Welcome, Mr Sandman!

I’ve noticed a delightful shift in my nightly routine, where the sandman seems to work overtime, lulling me into a peaceful sleep that graciously extends for a comforting 9-10 hours. It’s as if my body has decided to embrace a luxurious journey into dreamland, allowing me to wake up feeling refreshed and ready to conquer the day with newfound energy. You would think, but no! I will wake up only to discover that maybe that wasn’t enough after all, as the demands of life often feel like you need a superhero-level resilience that even a good night’s sleep can’t entirely satisfy.

Mood, Motivation, and the Thrill of Starting New Tasks

Winter blues, or as I like to call it, “Seasonal Affective Disorder,” takes its toll on motivation. Initiating anything new becomes a heroic effort, with productivity levels comparable to a snail’s pace. Feeling bad about the decreased productivity, I must admit that the snail still might be winning.

How about some surprise inspiration?

Last November I met a good friend for a long time. She looked amazing and was filled with energy. I guess she is not the hibernating type. We talked, and at some point, I asked about her career goals and the goal of her passion, running. In a very non-Finnish way, she had both of the answers ready and without hesitation, she stated those as they were the most obvious things in the world. What a woman and what an inspiration! 

Run Forest, Run!

Looking at myself, I don’t see a passionate runner, but I have been running that much that I have had runners high and the endorphin rush that you get after a good run. It’s so different from going to the gym, so I thought, let’s try it. I uploaded my Garmin running program, and where I might have skipped a gym session or two, I have not skipped a single running exercise in 13 weeks.

Was it easy? No way! Would I try this approach again? Thinking about it seriously. Anything that could help deal with my Seasonal Affective Disorder is welcomed.

Snap out of it or move closer to the equator.
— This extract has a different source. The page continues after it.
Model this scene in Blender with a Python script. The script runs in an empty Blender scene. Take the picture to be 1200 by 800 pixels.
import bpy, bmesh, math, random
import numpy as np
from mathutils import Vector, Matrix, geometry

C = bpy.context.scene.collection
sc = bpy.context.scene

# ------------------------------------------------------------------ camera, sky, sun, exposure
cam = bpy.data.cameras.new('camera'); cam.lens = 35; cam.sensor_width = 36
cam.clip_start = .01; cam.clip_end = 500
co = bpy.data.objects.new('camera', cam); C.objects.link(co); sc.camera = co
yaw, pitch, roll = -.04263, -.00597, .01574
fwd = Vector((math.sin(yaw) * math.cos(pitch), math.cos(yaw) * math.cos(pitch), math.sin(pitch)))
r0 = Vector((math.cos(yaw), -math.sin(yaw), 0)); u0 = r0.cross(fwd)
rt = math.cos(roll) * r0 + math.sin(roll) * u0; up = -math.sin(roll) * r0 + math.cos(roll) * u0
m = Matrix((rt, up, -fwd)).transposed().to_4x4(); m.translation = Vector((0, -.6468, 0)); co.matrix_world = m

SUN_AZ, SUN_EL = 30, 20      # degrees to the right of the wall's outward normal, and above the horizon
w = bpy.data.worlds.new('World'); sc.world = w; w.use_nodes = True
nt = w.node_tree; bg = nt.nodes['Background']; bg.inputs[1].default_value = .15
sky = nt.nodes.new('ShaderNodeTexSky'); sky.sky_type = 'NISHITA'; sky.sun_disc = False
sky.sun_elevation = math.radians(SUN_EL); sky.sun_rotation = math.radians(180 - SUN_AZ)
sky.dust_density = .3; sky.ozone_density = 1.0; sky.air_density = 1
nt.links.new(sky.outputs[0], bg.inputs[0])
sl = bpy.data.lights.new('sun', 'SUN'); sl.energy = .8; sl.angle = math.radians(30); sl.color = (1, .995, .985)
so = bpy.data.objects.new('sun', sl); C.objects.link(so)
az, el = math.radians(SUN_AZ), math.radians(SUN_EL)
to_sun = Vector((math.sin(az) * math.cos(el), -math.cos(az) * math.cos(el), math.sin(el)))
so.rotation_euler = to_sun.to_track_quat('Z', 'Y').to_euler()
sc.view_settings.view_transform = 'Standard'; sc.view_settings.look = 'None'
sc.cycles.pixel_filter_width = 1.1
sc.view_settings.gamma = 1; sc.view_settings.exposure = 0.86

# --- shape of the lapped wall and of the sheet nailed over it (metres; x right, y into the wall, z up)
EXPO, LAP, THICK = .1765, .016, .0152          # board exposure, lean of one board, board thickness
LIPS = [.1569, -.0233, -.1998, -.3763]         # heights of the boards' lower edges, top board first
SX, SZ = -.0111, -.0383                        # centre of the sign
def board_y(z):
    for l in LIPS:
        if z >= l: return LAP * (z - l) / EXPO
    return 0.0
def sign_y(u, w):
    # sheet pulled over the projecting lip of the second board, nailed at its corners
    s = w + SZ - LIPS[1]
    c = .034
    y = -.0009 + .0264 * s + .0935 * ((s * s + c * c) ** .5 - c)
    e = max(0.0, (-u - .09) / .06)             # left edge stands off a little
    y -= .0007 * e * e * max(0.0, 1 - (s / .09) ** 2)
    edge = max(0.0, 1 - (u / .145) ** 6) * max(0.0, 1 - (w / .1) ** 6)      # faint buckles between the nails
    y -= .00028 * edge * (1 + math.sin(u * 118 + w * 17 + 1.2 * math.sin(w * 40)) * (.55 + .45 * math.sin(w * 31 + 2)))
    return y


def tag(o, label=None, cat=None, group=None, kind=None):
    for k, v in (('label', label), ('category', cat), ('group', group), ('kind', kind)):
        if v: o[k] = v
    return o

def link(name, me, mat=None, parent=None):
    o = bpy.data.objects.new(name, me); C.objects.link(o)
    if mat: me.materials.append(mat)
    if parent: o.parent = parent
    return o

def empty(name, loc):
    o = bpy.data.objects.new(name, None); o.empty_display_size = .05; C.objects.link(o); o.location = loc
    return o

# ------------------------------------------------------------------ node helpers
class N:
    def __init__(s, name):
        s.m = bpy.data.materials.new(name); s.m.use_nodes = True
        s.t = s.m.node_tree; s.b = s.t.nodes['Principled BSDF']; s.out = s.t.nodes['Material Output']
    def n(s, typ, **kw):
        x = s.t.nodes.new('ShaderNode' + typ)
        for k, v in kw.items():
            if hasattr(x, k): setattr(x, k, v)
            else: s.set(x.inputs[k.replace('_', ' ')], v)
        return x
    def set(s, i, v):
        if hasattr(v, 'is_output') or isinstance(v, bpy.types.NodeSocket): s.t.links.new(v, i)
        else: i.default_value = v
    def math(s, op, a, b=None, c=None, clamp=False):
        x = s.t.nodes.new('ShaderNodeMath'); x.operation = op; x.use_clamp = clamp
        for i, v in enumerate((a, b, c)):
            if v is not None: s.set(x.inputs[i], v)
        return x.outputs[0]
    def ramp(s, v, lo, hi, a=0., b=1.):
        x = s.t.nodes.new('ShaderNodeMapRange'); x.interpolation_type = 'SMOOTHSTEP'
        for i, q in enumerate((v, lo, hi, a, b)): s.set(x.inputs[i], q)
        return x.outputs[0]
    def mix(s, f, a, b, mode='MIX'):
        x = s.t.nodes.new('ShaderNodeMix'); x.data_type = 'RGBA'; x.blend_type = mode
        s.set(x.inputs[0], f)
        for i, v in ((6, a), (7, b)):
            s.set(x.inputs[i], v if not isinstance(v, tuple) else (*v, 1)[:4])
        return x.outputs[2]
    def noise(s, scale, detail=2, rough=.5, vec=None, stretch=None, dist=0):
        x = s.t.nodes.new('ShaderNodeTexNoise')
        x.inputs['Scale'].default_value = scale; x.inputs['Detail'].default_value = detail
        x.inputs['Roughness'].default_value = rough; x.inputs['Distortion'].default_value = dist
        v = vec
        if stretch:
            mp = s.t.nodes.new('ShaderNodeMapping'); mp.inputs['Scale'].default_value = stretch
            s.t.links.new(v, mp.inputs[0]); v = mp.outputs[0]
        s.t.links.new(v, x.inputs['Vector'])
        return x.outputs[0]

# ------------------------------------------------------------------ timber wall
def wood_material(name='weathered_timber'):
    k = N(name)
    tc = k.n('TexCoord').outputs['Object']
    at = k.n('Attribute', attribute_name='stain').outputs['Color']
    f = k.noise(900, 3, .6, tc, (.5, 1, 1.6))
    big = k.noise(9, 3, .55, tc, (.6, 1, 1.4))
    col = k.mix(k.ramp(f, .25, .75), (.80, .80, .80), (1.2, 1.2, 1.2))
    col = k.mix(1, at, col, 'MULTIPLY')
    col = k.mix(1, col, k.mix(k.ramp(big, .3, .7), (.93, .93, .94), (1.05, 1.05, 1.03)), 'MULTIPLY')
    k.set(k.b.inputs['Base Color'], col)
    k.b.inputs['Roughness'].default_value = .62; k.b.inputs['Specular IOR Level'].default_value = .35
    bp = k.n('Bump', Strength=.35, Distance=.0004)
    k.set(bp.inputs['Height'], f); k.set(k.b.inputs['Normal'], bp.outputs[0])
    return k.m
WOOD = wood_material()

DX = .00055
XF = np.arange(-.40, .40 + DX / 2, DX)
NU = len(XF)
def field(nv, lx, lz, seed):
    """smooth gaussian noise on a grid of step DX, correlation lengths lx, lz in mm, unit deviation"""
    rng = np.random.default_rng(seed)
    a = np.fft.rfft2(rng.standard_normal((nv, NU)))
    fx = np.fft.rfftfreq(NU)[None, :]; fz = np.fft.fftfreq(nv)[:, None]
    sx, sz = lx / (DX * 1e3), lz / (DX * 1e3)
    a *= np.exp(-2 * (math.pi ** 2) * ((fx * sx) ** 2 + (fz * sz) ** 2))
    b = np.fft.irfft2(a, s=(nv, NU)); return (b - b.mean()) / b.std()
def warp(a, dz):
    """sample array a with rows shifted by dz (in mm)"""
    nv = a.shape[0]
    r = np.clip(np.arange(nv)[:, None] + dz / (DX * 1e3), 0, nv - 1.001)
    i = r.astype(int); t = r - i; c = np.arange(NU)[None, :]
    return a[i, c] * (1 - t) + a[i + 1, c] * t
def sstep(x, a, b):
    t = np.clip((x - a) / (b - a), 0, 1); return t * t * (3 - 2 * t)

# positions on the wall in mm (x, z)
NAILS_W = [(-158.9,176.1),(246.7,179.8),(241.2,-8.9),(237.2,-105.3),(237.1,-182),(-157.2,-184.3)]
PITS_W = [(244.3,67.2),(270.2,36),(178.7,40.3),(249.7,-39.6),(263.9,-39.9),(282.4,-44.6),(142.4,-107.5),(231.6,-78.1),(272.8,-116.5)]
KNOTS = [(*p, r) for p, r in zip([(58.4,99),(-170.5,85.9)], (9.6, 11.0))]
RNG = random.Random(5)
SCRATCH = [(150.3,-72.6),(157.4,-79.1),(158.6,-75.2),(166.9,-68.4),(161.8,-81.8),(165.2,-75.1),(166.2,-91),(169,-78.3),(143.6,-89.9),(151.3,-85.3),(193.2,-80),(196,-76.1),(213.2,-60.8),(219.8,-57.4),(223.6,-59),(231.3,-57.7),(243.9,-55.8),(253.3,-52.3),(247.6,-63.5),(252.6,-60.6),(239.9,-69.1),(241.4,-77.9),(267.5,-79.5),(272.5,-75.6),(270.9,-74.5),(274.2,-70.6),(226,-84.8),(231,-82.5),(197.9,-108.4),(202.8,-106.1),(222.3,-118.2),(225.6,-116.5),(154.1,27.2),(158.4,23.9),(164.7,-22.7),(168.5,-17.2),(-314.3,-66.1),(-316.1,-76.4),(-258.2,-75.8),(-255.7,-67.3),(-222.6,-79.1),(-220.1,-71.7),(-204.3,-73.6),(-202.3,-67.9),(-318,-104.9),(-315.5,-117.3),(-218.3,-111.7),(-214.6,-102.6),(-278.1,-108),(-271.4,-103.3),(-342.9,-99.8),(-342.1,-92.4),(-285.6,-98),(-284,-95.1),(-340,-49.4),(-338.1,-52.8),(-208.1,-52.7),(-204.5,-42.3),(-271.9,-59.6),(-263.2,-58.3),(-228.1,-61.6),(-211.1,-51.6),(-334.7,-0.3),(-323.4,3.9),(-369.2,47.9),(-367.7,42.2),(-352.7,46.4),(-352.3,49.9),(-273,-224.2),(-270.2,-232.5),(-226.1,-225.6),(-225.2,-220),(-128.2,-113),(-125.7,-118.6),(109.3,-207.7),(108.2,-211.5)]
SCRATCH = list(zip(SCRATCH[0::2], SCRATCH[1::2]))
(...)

So, here I am, reluctantly emerging from my winter cave as the solar panels on our roofs decide it’s time to pull their weight. Dark winter time might be the arch-nemesis of productivity, but once more, I somehow survived. After all, just as the sun reluctantly peeks out from its winter hideout, I’m emerging while singing with Elton John’s “I’m Still Standing,” and ready to tackle my winter productivity levels and motivational lows with my dark and oh-so-sarcastic charm… and maybe this time with some running.